◆ Stated goal: Write out, precisely and in full, each line of the material.

· · ·

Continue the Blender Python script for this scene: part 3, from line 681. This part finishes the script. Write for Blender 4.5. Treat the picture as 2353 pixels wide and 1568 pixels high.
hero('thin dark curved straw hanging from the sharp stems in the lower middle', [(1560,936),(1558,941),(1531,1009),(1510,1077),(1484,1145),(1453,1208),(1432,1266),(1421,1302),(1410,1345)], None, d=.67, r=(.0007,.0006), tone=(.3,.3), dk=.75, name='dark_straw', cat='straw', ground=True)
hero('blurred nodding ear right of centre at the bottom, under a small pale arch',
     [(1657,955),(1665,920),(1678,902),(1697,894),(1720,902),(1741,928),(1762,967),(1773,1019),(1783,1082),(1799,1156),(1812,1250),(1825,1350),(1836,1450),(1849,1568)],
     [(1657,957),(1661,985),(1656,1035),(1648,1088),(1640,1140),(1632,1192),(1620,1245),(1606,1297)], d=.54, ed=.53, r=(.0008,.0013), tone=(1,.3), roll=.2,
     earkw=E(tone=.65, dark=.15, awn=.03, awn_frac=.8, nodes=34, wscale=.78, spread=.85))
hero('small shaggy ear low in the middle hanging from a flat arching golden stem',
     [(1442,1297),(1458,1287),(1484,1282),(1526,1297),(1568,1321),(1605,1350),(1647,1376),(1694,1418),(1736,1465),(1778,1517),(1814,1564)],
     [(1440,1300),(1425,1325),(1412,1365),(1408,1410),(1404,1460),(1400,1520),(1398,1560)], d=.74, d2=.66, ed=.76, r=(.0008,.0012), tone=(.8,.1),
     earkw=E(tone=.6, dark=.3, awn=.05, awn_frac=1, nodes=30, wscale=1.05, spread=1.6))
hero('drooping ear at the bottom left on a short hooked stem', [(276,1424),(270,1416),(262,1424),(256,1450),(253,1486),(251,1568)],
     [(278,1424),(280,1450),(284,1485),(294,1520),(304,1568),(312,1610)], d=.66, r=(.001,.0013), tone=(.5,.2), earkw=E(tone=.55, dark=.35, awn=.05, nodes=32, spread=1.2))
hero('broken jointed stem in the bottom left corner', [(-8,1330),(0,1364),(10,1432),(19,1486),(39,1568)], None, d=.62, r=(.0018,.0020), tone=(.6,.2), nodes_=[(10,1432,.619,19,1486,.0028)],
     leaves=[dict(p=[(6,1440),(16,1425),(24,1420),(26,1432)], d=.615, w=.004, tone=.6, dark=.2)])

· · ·

◆ Full response:
Continue the Blender Python script for this scene: part 3, from line 681. This part finishes the script. Write for Blender 4.5. Treat the picture as 2353 pixels wide and 1568 pixels high.
hero('thin dark curved straw hanging from the sharp stems in the lower middle', [(1560,936),(1558,941),(1531,1009),(1510,1077),(1484,1145),(1453,1208),(1432,1266),(1421,1302),(1410,1345)], None, d=.67, r=(.0007,.0006), tone=(.3,.3), dk=.75, name='dark_straw', cat='straw', ground=True)
hero('blurred nodding ear right of centre at the bottom, under a small pale arch',
     [(1657,955),(1665,920),(1678,902),(1697,894),(1720,902),(1741,928),(1762,967),(1773,1019),(1783,1082),(1799,1156),(1812,1250),(1825,1350),(1836,1450),(1849,1568)],
     [(1657,957),(1661,985),(1656,1035),(1648,1088),(1640,1140),(1632,1192),(1620,1245),(1606,1297)], d=.54, ed=.53, r=(.0008,.0013), tone=(1,.3), roll=.2,
     earkw=E(tone=.65, dark=.15, awn=.03, awn_frac=.8, nodes=34, wscale=.78, spread=.85))
hero('small shaggy ear low in the middle hanging from a flat arching golden stem',
     [(1442,1297),(1458,1287),(1484,1282),(1526,1297),(1568,1321),(1605,1350),(1647,1376),(1694,1418),(1736,1465),(1778,1517),(1814,1564)],
     [(1440,1300),(1425,1325),(1412,1365),(1408,1410),(1404,1460),(1400,1520),(1398,1560)], d=.74, d2=.66, ed=.76, r=(.0008,.0012), tone=(.8,.1),
     earkw=E(tone=.6, dark=.3, awn=.05, awn_frac=1, nodes=30, wscale=1.05, spread=1.6))
hero('drooping ear at the bottom left on a short hooked stem', [(276,1424),(270,1416),(262,1424),(256,1450),(253,1486),(251,1568)],
     [(278,1424),(280,1450),(284,1485),(294,1520),(304,1568),(312,1610)], d=.66, r=(.001,.0013), tone=(.5,.2), earkw=E(tone=.55, dark=.35, awn=.05, nodes=32, spread=1.2))
hero('broken jointed stem in the bottom left corner', [(-8,1330),(0,1364),(10,1432),(19,1486),(39,1568)], None, d=.62, r=(.0018,.0020), tone=(.6,.2), nodes_=[(10,1432,.619,19,1486,.0028)],
     leaves=[dict(p=[(6,1440),(16,1425),(24,1420),(26,1432)], d=.615, w=.004, tone=.6, dark=.2)])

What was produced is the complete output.